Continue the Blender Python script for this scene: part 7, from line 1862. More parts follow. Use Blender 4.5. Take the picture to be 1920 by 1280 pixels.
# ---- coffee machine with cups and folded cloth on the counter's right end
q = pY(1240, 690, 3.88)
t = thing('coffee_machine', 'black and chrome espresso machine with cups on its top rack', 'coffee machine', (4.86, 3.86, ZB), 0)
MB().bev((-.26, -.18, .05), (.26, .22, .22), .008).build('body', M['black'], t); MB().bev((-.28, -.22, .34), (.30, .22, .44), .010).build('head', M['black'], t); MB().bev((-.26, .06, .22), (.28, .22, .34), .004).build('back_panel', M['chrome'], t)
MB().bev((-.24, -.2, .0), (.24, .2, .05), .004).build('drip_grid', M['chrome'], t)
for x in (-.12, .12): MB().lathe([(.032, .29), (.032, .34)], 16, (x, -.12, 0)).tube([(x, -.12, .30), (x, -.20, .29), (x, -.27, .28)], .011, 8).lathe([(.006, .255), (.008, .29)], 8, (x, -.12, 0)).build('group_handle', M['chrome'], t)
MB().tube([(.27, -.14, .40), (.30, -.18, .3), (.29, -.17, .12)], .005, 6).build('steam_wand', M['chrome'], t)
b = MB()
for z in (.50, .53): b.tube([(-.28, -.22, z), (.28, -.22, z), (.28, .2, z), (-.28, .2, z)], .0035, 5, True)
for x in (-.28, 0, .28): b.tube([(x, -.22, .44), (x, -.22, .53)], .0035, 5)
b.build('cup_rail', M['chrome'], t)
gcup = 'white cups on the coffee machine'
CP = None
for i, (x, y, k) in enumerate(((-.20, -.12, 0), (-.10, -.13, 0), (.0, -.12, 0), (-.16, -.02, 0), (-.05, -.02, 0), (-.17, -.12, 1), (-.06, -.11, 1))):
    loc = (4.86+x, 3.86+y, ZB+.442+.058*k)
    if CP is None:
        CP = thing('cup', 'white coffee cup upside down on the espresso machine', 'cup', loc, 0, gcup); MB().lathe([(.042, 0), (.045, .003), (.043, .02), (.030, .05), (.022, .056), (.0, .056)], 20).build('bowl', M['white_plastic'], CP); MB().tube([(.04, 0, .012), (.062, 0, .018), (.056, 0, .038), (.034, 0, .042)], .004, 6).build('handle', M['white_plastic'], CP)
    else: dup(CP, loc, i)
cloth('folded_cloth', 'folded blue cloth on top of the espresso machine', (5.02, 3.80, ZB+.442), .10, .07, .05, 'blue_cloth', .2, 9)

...

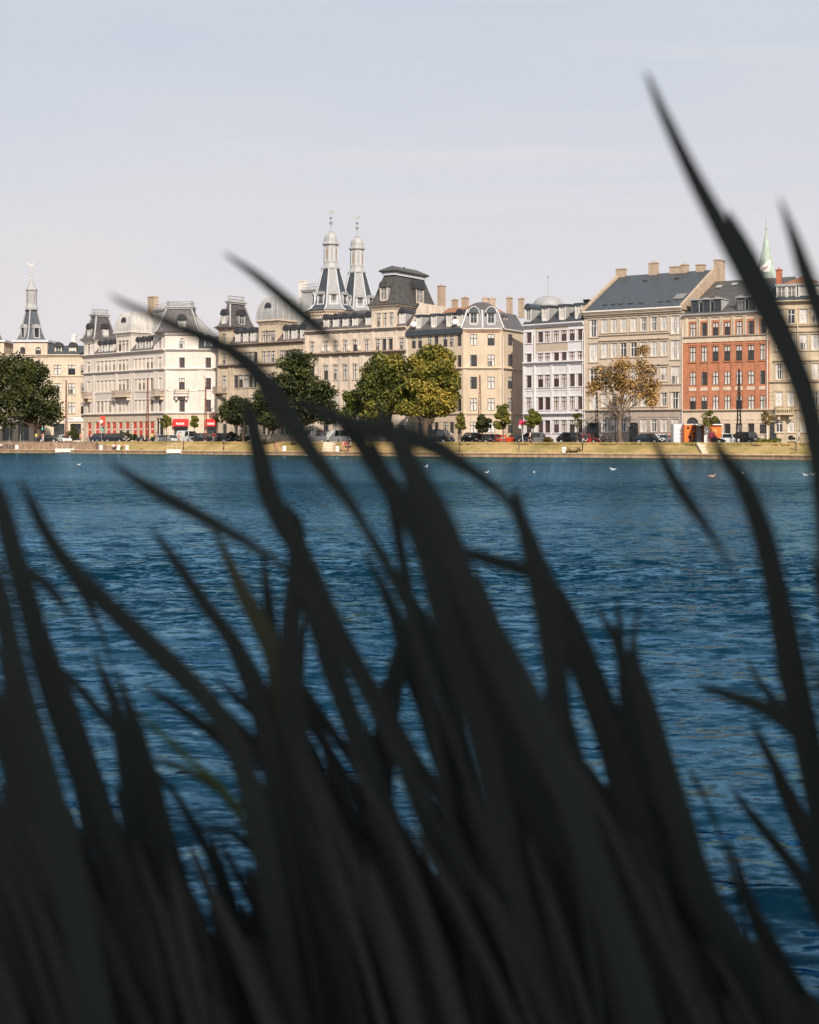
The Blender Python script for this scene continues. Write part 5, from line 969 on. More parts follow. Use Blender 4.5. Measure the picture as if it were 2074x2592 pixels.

- Given problem -
Give back, word for word, each line from the one containing "Continue the Blender" down to the one containing "cloth('folded_cloth', 'folded blue", including those two lines.

- Expected answer -
Continue the Blender Python script for this scene: part 7, from line 1862. More parts follow. Use Blender 4.5. Take the picture to be 1920 by 1280 pixels.
# ---- coffee machine with cups and folded cloth on the counter's right end
q = pY(1240, 690, 3.88)
t = thing('coffee_machine', 'black and chrome espresso machine with cups on its top rack', 'coffee machine', (4.86, 3.86, ZB), 0)
MB().bev((-.26, -.18, .05), (.26, .22, .22), .008).build('body', M['black'], t); MB().bev((-.28, -.22, .34), (.30, .22, .44), .010).build('head', M['black'], t); MB().bev((-.26, .06, .22), (.28, .22, .34), .004).build('back_panel', M['chrome'], t)
MB().bev((-.24, -.2, .0), (.24, .2, .05), .004).build('drip_grid', M['chrome'], t)
for x in (-.12, .12): MB().lathe([(.032, .29), (.032, .34)], 16, (x, -.12, 0)).tube([(x, -.12, .30), (x, -.20, .29), (x, -.27, .28)], .011, 8).lathe([(.006, .255), (.008, .29)], 8, (x, -.12, 0)).build('group_handle', M['chrome'], t)
MB().tube([(.27, -.14, .40), (.30, -.18, .3), (.29, -.17, .12)], .005, 6).build('steam_wand', M['chrome'], t)
b = MB()
for z in (.50, .53): b.tube([(-.28, -.22, z), (.28, -.22, z), (.28, .2, z), (-.28, .2, z)], .0035, 5, True)
for x in (-.28, 0, .28): b.tube([(x, -.22, .44), (x, -.22, .53)], .0035, 5)
b.build('cup_rail', M['chrome'], t)
gcup = 'white cups on the coffee machine'
CP = None
for i, (x, y, k) in enumerate(((-.20, -.12, 0), (-.10, -.13, 0), (.0, -.12, 0), (-.16, -.02, 0), (-.05, -.02, 0), (-.17, -.12, 1), (-.06, -.11, 1))):
    loc = (4.86+x, 3.86+y, ZB+.442+.058*k)
    if CP is None:
        CP = thing('cup', 'white coffee cup upside down on the espresso machine', 'cup', loc, 0, gcup); MB().lathe([(.042, 0), (.045, .003), (.043, .02), (.030, .05), (.022, .056), (.0, .056)], 20).build('bowl', M['white_plastic'], CP); MB().tube([(.04, 0, .012), (.062, 0, .018), (.056, 0, .038), (.034, 0, .042)], .004, 6).build('handle', M['white_plastic'], CP)
    else: dup(CP, loc, i)
cloth('folded_cloth', 'folded blue cloth on top of the espresso machine', (5.02, 3.80, ZB+.442), .10, .07, .05, 'blue_cloth', .2, 9)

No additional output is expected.